14. La Cour estime que les exceptions du Gouvernement ne sauraient être retenues. D’une part, la procédure devant les juridictions nationales s’est poursuivie au-delà de la date de reconnaissance du droit de recours individuel par la Turquie. D’autre part, la parcelle litigieuse faisait l’objet de la procédure en question. Elle constate que ce grief ne se heurte à aucun motif d’irrecevabilité. Il convient donc de le déclarer recevable.
15. La période à considérer n’a commencé qu’avec la prise d’effet, le 28 janvier 1987, de la reconnaissance du droit de recours individuel par la Turquie. Toutefois, pour apprécier le caractère raisonnable des délais écoulés à partir de cette date, il faut tenir compte de l’état où l’affaire se trouvait alors (Cankoçak c. Turquie, nos 25182/94 et 26956/95, § 25, 20 février 2001, et Şahiner c. Turquie, no 29279/95, § 22, CEDH 2001-IX). La période en question s’est terminée le 6 mars 2002. Elle a donc duré environ quinze ans, pour une instance.

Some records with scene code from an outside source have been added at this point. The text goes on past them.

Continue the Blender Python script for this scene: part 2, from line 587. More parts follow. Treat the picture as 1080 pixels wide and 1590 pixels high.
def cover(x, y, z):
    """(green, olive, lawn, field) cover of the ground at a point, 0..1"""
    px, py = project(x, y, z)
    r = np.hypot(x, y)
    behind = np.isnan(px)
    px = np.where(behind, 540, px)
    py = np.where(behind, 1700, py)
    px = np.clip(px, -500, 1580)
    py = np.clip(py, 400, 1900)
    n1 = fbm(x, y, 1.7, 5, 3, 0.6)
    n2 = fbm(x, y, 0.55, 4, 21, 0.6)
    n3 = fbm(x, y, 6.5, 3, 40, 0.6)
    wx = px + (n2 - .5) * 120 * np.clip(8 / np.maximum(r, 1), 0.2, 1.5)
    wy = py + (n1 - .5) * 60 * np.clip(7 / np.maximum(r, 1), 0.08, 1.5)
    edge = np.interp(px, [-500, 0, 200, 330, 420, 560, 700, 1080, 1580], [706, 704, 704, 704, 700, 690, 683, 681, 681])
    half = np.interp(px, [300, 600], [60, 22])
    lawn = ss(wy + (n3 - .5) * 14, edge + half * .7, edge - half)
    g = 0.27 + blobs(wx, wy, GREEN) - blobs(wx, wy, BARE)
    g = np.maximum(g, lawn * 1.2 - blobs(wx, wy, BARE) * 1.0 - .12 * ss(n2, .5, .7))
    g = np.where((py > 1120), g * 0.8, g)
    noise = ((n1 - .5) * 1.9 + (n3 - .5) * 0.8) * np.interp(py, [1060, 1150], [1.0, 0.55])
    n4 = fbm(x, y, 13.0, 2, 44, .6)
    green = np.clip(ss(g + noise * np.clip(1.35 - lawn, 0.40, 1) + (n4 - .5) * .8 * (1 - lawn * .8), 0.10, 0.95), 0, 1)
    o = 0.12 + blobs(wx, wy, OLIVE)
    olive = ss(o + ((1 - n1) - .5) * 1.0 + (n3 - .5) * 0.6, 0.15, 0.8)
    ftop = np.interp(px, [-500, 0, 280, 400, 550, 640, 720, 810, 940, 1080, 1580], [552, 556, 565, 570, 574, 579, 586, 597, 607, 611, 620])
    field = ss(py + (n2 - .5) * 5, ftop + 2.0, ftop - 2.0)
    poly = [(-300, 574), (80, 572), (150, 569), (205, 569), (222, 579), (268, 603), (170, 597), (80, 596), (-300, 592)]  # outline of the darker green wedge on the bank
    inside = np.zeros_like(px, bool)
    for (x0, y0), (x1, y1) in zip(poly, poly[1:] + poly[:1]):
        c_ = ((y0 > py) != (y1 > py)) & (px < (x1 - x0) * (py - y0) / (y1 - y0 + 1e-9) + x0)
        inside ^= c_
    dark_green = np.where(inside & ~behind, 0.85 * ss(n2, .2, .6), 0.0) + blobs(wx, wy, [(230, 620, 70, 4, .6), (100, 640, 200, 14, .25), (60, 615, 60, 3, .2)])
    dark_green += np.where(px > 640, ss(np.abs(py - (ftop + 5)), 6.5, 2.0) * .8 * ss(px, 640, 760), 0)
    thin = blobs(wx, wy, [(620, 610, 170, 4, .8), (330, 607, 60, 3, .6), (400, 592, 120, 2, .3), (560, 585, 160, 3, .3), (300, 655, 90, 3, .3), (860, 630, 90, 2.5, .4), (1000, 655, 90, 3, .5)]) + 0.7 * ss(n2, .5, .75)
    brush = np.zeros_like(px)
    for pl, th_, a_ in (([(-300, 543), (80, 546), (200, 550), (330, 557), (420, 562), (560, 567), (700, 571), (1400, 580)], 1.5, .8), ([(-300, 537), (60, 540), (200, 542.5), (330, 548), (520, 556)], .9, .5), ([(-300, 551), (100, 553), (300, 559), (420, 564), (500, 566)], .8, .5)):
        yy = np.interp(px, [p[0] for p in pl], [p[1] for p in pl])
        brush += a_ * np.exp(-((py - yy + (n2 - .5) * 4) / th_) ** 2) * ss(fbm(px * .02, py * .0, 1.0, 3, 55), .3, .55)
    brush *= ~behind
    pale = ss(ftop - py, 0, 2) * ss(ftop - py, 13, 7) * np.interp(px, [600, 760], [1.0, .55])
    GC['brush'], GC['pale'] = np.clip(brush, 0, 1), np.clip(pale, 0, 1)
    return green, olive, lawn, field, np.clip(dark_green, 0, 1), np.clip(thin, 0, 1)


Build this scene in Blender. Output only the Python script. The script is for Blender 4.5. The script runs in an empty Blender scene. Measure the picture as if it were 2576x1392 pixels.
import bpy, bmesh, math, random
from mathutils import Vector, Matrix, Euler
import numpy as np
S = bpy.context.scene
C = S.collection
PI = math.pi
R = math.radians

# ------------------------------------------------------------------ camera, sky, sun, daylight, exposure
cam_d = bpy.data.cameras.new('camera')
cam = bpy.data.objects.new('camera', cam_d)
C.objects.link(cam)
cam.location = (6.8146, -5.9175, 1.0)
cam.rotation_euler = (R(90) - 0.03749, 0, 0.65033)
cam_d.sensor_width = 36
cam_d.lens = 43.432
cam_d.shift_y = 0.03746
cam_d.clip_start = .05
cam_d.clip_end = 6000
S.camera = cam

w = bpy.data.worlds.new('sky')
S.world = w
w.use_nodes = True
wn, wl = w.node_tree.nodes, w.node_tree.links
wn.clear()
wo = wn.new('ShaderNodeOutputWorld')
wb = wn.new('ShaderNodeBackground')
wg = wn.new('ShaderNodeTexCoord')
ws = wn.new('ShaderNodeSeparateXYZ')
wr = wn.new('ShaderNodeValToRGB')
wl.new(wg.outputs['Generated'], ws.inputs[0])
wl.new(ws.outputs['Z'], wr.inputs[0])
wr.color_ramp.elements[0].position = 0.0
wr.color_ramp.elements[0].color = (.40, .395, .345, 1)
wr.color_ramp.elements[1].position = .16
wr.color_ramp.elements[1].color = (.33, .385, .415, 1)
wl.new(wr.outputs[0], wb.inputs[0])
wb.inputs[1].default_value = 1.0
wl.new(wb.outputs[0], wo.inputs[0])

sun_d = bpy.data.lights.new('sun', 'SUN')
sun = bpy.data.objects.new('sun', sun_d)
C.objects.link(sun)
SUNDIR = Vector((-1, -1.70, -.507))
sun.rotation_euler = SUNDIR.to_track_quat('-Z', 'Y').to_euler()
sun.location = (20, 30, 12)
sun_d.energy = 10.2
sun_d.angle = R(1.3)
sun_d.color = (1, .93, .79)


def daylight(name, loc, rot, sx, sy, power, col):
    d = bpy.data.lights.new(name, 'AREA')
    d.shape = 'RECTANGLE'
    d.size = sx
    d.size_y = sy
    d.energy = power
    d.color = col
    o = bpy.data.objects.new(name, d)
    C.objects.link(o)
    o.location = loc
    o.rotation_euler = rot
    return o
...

16. La Cour a traité à maintes reprises d’affaires soulevant des questions semblables à celle du cas d’espèce et a constaté la violation de l’article 6 § 1 de la Convention (voir Frydlender c. France [GC], no 30979/96, § 43, CEDH 2000-VII). Après avoir examiné tous les éléments qui lui ont été soumis, elle considère que le Gouvernement n’a exposé aucun fait ni argument convaincant pouvant mener à une conclusion différente dans le cas présent. Compte tenu de sa jurisprudence en la matière, la Cour estime qu’en l’espèce la durée de la procédure litigieuse est excessive et ne répond pas à l’exigence du « délai raisonnable ».
17. Il y a donc eu violation de l’article 6 § 1.
18. La requérante allègue enfin que la longueur de la procédure litigieuse a porté atteinte au droit au respect de ses biens tel que garanti par l’article 1 du Protocole no 1.
19. La Cour relève que ce grief est lié à celui examiné ci-dessus et doit donc aussi être déclaré recevable. Eu égard au constat relatif à l’article 6 § 1 (paragraphe 16 ci-dessus), la Cour estime que, dans les circonstances de la cause, il n’y a pas lieu de statuer de surcroît sur le grief tiré de l’article 1 du Protocole no 1 (voir Zanghì c. Italie, 19 février 1991, § 23, série A no 194-C).
20. Reste la question de l’application de l’article 41 de la Convention. La requérante réclame 10 000 euros (EUR) au titre du préjudice matériel qu’elle aurait subi, dont 2 000 EUR pour les frais d’honoraires et 350 EUR pour les frais postaux. Elle réclame en outre 20 000 EUR au titre du préjudice moral.
21. Le Gouvernement conteste ces prétentions.
22. La Cour n’aperçoit pas de lien de causalité entre la violation constatée et le dommage matériel allégué et rejette cette demande.
En revanche, elle considère qu’il y a lieu d’octroyer à la requérante 14 000 EUR au titre du préjudice moral et 500 EUR au titre des frais et dépens, assortis d’intérêts moratoires calqués sur le taux d’intérêt de la facilité de prêt marginal de la Banque centrale européenne majoré de trois points de pourcentage.
PAR CES MOTIFS, LA COUR, À L’UNANIMITÉ,
1. Déclare la requête recevable ;
2. Dit qu’il y a eu violation de l’article 6 § 1 de la Convention ;
3. Dit qu’il ne s’impose pas d’examiner le grief tiré de l’article 1 du Protocole no 1 ;
4. Dit
a) que l’Etat défendeur doit verser à la requérante, dans les trois mois à compter du jour où l’arrêt sera devenu définitif conformément à l’article 44 § 2 de la Convention, 14 000 EUR (quatorze mille euros) pour dommage moral, plus tout montant pouvant être dû à titre d’impôt, et 500 EUR (cinq cents euros) pour frais et dépens, plus tout montant pouvant être dû à titre d’impôt par la requérante, à convertir en livres turques au taux applicable à la date du règlement ;
b) qu’à compter de l’expiration dudit délai et jusqu’au versement, ces montants seront à majorer d’un intérêt simple à un taux égal à celui de la facilité de prêt marginal de la Banque centrale européenne applicable pendant cette période, augmenté de trois points de pourcentage ;
5. Rejette la demande de satisfaction équitable pour le surplus.
Fait en français, puis communiqué par écrit le 2 mars 2010, en application de l’article 77 §§ 2 et 3 du règlement.